## WHAT IS BEING ASKED:
Without the pictures, print the lines running from the beginning of the material to the line containing "SC.camera = co", both ends included.
── DATA SECTION ──
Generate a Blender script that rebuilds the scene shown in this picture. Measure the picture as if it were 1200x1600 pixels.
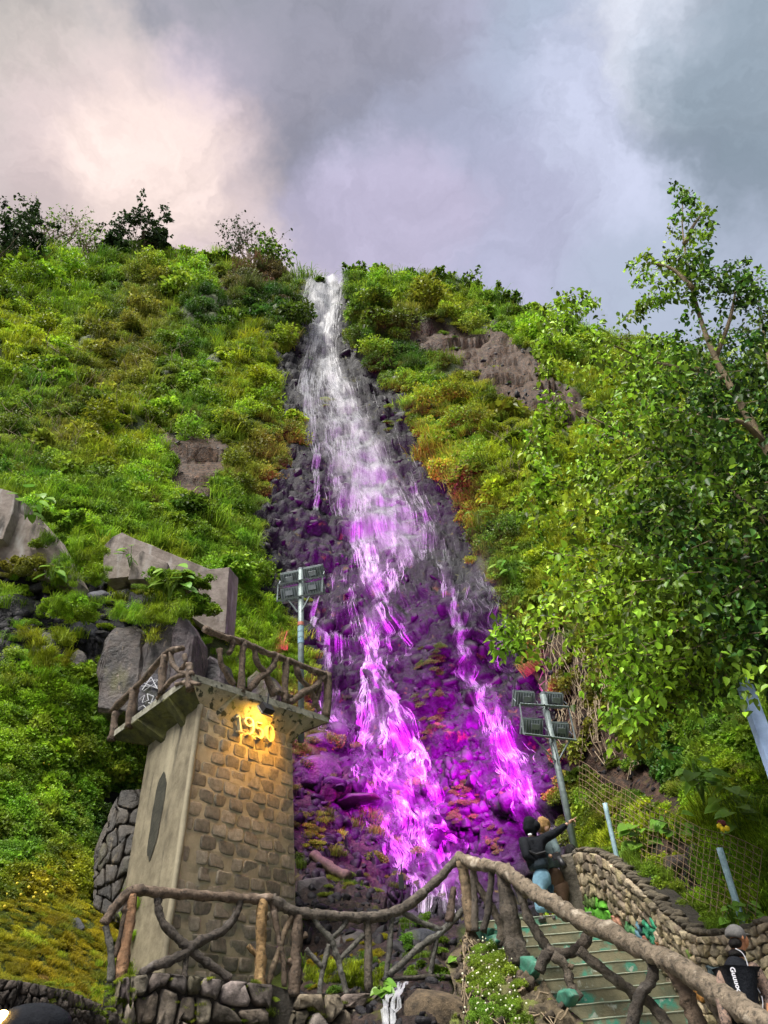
import bpy, math, random
import numpy as np
from mathutils import Vector, Matrix, noise as mnoise

for o in list(bpy.data.objects): bpy.data.objects.remove(o)
SC = bpy.context.scene
COL = SC.collection
V = Vector
# ------------------------------------------------------------------ camera
TH, RO, FP = math.radians(36.8), math.radians(4.9), 1164.0
CF = np.array([0, math.cos(TH), math.sin(TH)]); U0 = np.array([0, -math.sin(TH), math.cos(TH)]); X0 = np.array([1., 0, 0])
CR = math.cos(RO)*X0 - math.sin(RO)*U0; CU = math.cos(RO)*U0 + math.sin(RO)*X0
CL = np.array([0, 0, 1.6])
cam = bpy.data.cameras.new('camera'); co = bpy.data.objects.new('camera', cam); COL.objects.link(co)
co.matrix_world = Matrix(((CR[0], CU[0], -CF[0], CL[0]), (CR[1], CU[1], -CF[1], CL[1]), (CR[2], CU[2], -CF[2], CL[2]), (0, 0, 0, 1)))
cam.sensor_fit = 'VERTICAL'; cam.sensor_height = 36; cam.lens = 36*FP/1600; cam.clip_end = 3000; cam.clip_start = .05
SC.camera = co

# ------------------------------------------------------------------ world: overcast Nishita + cloud cover
SUN_EL, SUN_AZ = math.radians(64), math.radians(214)     # azimuth clockwise from +Y
w = bpy.data.worlds.new("World"); SC.world = w; w.use_nodes = True
nt = w.node_tree; N = nt.nodes; L = nt.links; N.clear()
def nn(t, **k):
    n = N.new(t)
    for a, b in k.items(): setattr(n, a, b)
    return n
wo = nn('ShaderNodeOutputWorld'); sky = nn('ShaderNodeTexSky', sky_type='NISHITA', sun_disc=False)
sky.sun_elevation = SUN_EL; sky.sun_rotation = SUN_AZ
bg1 = nn('ShaderNodeBackground'); bg1.inputs[1].default_value = .06; L.new(sky.outputs[0], bg1.inputs[0])
bg2 = nn('ShaderNodeBackground'); bg2.inputs[1].default_value = 1.0
tc = nn('ShaderNodeTexCoord')
nz = nn('ShaderNodeTexNoise'); nz.inputs['Scale'].default_value = 3.4; nz.inputs['Detail'].default_value = 6; nz.inputs['Roughness'].default_value = .68
L.new(tc.outputs['Generated'], nz.inputs['Vector'])
sub = nn('ShaderNodeVectorMath', operation='SUBTRACT'); L.new(nz.outputs['Color'], sub.inputs[0]); sub.inputs[1].default_value = (.5, .5, .5)
sc_ = nn('ShaderNodeVectorMath', operation='SCALE'); L.new(sub.outputs[0], sc_.inputs[0]); sc_.inputs['Scale'].default_value = .26
ad = nn('ShaderNodeVectorMath', operation='ADD'); L.new(tc.outputs['Generated'], ad.inputs[0]); L.new(sc_.outputs[0], ad.inputs[1])
nm = nn('ShaderNodeVectorMath', operation='NORMALIZE'); L.new(ad.outputs[0], nm.inputs[0])
def lin(c): return tuple(((x/255)/12.92 if x/255 <= .04045 else ((x/255+.055)/1.055)**2.4) for x in c)
def ray(x, y): return CF*FP + CR*(x-600) + CU*(800-y)
SKYX = .205     # sky radiance scale (exposure is +1)
base = tuple(c*SKYX for c in lin((150, 152, 164))) + (1,)
prev = None
blobs = [((130, 100), (146, 141, 139), 17), ((560, 60), (134, 136, 142), 17), ((780, 90), (140, 146, 156), 13), ((330, 120), (142, 140, 146), 10), ((420, 330), (226, 204, 220), 12),
         ((500, 385), (240, 222, 228), 8), ((60, 230), (192, 182, 172), 11), ((200, 300), (176, 165, 172), 4), ((700, 160), (170, 168, 190), 9), ((560, 170), (136, 134, 144), 10),
         ((700, 290), (146, 148, 166), 9), ((950, 60), (158, 168, 184), 8), ((1150, 190), (134, 146, 158), 11),
         ((950, 330), (158, 164, 184), 13), ((800, 400), (168, 168, 190), 10), ((1150, 420), (160, 168, 184), 12), ((600, 370), (182, 174, 196), 7), ((90, 320), (190, 176, 172), 7), ((230, 290), (214, 194, 189), 10), ((230, 268), (238, 216, 205), 6), ((1010, 165), (188, 192, 212), 8), ((1110, -10), (250, 250, 255), 7), ((1060, 55), (208, 213, 226), 5), ((1170, 130), (130, 143, 153), 8)]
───
## THE SOLUTION:
Generate a Blender script that rebuilds the scene shown in this picture. Measure the picture as if it were 1200x1600 pixels.
import bpy, math, random
import numpy as np
from mathutils import Vector, Matrix, noise as mnoise

for o in list(bpy.data.objects): bpy.data.objects.remove(o)
SC = bpy.context.scene
COL = SC.collection
V = Vector
# ------------------------------------------------------------------ camera
TH, RO, FP = math.radians(36.8), math.radians(4.9), 1164.0
CF = np.array([0, math.cos(TH), math.sin(TH)]); U0 = np.array([0, -math.sin(TH), math.cos(TH)]); X0 = np.array([1., 0, 0])
CR = math.cos(RO)*X0 - math.sin(RO)*U0; CU = math.cos(RO)*U0 + math.sin(RO)*X0
CL = np.array([0, 0, 1.6])
cam = bpy.data.cameras.new('camera'); co = bpy.data.objects.new('camera', cam); COL.objects.link(co)
co.matrix_world = Matrix(((CR[0], CU[0], -CF[0], CL[0]), (CR[1], CU[1], -CF[1], CL[1]), (CR[2], CU[2], -CF[2], CL[2]), (0, 0, 0, 1)))
cam.sensor_fit = 'VERTICAL'; cam.sensor_height = 36; cam.lens = 36*FP/1600; cam.clip_end = 3000; cam.clip_start = .05
SC.camera = co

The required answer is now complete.